Adrian Bringold: Wenn er oder sie sich in der Mitte des Berufslebens befindet, wird das kaum möglich sein. Der eine oder andere ist eventuell verheiratet, hat eine Familie – und meist auch eine Lohnvorstellung. Ich kann einem 40 Jahre alten Familienvater nicht einen Lehrlingslohn anbieten. Aber letztlich kommts immer auf dasselbe heraus: Uns fehlen Fachkräfte, also müssen wir bereit sein, in ein Talent zu investieren und ihm mehr zu zahlen als einem Lernenden. Denn im Endeffekt geht es nur um die Leistung.

 

Gilt das Jobangebot in allen Branchenberufen – also für Lackierer, Lackierassistenten, den Carrosseriespengler und Carrosseriereparateur?
Adrian Bringold: Das ist definitiv so.

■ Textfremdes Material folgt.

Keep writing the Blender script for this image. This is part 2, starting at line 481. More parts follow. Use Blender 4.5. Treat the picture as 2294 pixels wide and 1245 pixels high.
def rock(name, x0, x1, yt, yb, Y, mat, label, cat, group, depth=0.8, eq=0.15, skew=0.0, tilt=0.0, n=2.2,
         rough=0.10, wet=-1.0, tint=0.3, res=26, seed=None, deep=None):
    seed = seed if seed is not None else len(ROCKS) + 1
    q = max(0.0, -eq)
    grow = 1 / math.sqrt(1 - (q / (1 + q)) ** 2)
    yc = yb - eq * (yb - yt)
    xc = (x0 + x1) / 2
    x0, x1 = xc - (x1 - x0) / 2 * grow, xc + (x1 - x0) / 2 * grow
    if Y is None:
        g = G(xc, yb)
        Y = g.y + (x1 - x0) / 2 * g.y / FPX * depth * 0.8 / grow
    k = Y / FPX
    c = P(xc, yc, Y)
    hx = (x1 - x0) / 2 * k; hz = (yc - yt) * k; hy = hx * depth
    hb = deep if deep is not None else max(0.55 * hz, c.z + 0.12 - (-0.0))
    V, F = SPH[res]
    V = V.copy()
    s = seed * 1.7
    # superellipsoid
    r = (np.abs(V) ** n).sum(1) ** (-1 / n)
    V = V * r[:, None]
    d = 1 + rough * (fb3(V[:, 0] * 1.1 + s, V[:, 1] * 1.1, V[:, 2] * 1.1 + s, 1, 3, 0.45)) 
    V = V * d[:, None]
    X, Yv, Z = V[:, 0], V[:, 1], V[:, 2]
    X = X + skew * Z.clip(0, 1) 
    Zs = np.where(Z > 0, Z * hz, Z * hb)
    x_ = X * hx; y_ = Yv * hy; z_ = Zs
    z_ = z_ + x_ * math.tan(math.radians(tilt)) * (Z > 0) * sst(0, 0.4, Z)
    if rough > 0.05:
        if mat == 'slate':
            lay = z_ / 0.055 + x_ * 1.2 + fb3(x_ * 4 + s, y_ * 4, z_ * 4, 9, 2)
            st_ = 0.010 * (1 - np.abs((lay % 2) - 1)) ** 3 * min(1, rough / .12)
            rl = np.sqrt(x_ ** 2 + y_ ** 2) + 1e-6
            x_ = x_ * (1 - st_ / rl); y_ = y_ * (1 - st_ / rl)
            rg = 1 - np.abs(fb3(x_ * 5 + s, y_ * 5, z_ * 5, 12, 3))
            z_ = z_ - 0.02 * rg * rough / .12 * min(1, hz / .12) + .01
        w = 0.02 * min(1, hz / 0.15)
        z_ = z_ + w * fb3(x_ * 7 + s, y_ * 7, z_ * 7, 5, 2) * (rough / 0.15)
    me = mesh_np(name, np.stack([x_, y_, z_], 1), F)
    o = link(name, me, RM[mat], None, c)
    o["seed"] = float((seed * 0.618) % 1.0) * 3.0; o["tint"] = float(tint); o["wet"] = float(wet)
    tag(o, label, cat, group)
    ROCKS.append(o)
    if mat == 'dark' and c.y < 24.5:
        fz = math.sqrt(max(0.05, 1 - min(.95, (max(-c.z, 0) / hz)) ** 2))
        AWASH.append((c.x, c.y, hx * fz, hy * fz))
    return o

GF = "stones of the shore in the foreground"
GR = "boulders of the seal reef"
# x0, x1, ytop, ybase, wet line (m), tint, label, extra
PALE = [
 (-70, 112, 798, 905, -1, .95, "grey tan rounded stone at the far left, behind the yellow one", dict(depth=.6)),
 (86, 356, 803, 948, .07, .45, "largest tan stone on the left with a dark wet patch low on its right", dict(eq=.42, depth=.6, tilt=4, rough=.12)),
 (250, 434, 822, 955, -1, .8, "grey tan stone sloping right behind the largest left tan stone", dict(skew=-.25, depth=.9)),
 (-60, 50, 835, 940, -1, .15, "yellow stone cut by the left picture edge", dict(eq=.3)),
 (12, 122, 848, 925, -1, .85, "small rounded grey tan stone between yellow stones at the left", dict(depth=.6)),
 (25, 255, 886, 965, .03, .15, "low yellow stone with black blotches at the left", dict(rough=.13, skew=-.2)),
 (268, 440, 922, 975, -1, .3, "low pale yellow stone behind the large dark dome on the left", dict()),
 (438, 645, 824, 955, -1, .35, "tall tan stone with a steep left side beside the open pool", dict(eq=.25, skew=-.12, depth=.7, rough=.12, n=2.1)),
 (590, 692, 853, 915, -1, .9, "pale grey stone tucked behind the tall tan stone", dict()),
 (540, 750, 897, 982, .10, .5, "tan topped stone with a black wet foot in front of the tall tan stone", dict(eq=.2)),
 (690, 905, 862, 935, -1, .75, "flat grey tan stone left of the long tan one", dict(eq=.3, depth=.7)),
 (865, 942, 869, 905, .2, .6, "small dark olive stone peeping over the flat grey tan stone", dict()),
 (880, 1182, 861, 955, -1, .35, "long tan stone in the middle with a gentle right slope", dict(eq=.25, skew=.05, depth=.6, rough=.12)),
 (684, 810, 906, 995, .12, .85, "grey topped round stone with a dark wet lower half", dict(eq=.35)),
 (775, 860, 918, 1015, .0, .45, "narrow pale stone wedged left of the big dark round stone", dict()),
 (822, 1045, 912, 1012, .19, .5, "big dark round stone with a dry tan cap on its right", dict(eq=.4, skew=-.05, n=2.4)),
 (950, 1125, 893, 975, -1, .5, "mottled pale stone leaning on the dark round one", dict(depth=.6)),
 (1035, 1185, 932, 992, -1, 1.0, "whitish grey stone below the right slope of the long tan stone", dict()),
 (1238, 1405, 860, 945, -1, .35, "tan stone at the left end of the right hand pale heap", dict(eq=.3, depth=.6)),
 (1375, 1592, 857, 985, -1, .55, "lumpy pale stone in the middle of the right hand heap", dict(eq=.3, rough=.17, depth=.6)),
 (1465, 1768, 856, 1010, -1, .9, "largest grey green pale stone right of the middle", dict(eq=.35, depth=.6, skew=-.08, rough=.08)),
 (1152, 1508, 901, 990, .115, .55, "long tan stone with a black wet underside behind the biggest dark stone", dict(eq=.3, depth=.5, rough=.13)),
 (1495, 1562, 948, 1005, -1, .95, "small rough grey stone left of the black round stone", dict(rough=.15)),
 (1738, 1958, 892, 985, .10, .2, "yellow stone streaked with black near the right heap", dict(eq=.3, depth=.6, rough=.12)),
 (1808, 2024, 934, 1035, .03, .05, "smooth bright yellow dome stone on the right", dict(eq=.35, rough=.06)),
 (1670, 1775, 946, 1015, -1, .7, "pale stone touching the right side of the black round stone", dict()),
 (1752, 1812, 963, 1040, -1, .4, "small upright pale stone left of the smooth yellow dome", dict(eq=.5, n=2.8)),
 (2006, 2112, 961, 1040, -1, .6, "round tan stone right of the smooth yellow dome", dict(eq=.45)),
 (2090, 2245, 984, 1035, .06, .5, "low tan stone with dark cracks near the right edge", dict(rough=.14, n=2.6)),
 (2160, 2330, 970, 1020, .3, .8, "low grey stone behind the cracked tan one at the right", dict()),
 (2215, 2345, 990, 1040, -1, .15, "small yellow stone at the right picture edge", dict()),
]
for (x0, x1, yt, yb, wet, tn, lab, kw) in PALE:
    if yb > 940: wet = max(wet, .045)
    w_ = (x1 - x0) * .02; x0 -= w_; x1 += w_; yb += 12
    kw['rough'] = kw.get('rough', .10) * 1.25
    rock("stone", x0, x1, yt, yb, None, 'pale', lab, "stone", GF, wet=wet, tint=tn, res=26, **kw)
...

Aber man darf dabei nie vergessen, dass unsere Berufsausbildungen schon ihre Berechtigung haben. Sie können einem Quereinsteiger nicht ein halbes Jahr lang vormachen wie es geht, und dann kann er alles. Ich als Arbeitgeber muss situativ handeln und zusammen mit dem Quereinsteiger ein Arrangement finden mit Arbeiten, die er nach relativ kurzer Einarbeitungszeit gewissenhaft und kompetent erledigen kann.

 

Was sollte so ein Arrangement Ihrer Meinung nach beinhalten?
Adrian Bringold: Das hängt vom Talent und Begeisterungsvermögen des Quereinsteigers ab. Ich bin jedoch überzeugt: Ein geeigneter Kandidat, der in der Spengler- oder Lackierabteilung tätig sein möchte und das entsprechende Geschick mitbringt, kann ein Drittel aller Arbeiten bereits nach einer überschaubaren Einarbeitungszeit gut und selbständig erledigen. Ich finde das schon Mal eine sehr gute Sache. Aber natürlich weiss ich auch, dass die Idee des Quereinsteigers kaum je eine riesige Bewegung sein wird. Aber wenn man das Ganze gut plant, pflegt und publiziert, lässt sich punktuell sehr viel daraus machen.

 

Wie rekrutieren Sie diese angehenden Arbeitnehmer? Mit lokalen Aktionen?
Adrian Bringold: Auch, ja. Aber heute spielt sich viel über die sozialen Medien ab, das kann schon zum Erfolg führen.

 

Ich denke, hinsichtlich Werbung müssen Sie einen Weg finden, auf dem sich jemand direkt angesprochen fühlt!
Adrian Bringold: Genauso ist es. Ich sag jetzt mal: Wenn ein Koch oder jemand aus dem Büro denkt, an Autos zu schaffen würde mir eigentlich auch noch Spass machen, obwohl ich noch nie eine Schraube gedreht habe und auch nicht weiss, was ein Gabelschlüssel ist, dann wird es schwierig. Die Chance ist sehr gross, dass da nichts daraus wird. Für mich sind alle in der Poleposition, die mit einem Werkzeug umgehen können und in der Freizeit gerne schrauben.

 

Was raten Sie einem Berufskollegen, der unschlüssig ist, ob er den richtigen Quereinsteiger für seinen Betrieb tatsächlich gefunden hat?
Adrian Bringold: Im Interesse aller Beteiligten sollte nie ein Schnellschuss gewagt werden. Ich meine, man kann sich bei Probearbeiten bestens kennenlernen. So haben beide Parteien die Möglichkeit, sich zu vergewissern, ob sie auf dem richtigen Weg sind.

 

Sehen Sie eine Alterslimite für den Quereinsteiger oder die Quereinsteigerin?
Adrian Bringold: Absolut nicht. Ich habe 2022 einen Fahrzeugaufbereiter eingestellt, der ist grad sechzig geworden. Ein Top-Mann – wenn weiterhin alles rund läuft, haben wir gemeinsam noch mindestens fünf Jahre vor uns. Das ist ein sehr guter Zeithorizont – wenn ich einen Zweiundzwanzigjährigen einstelle, weiss ich unter Umständen nicht, welche Pläne er hat und was er in einem Jahr machen wird.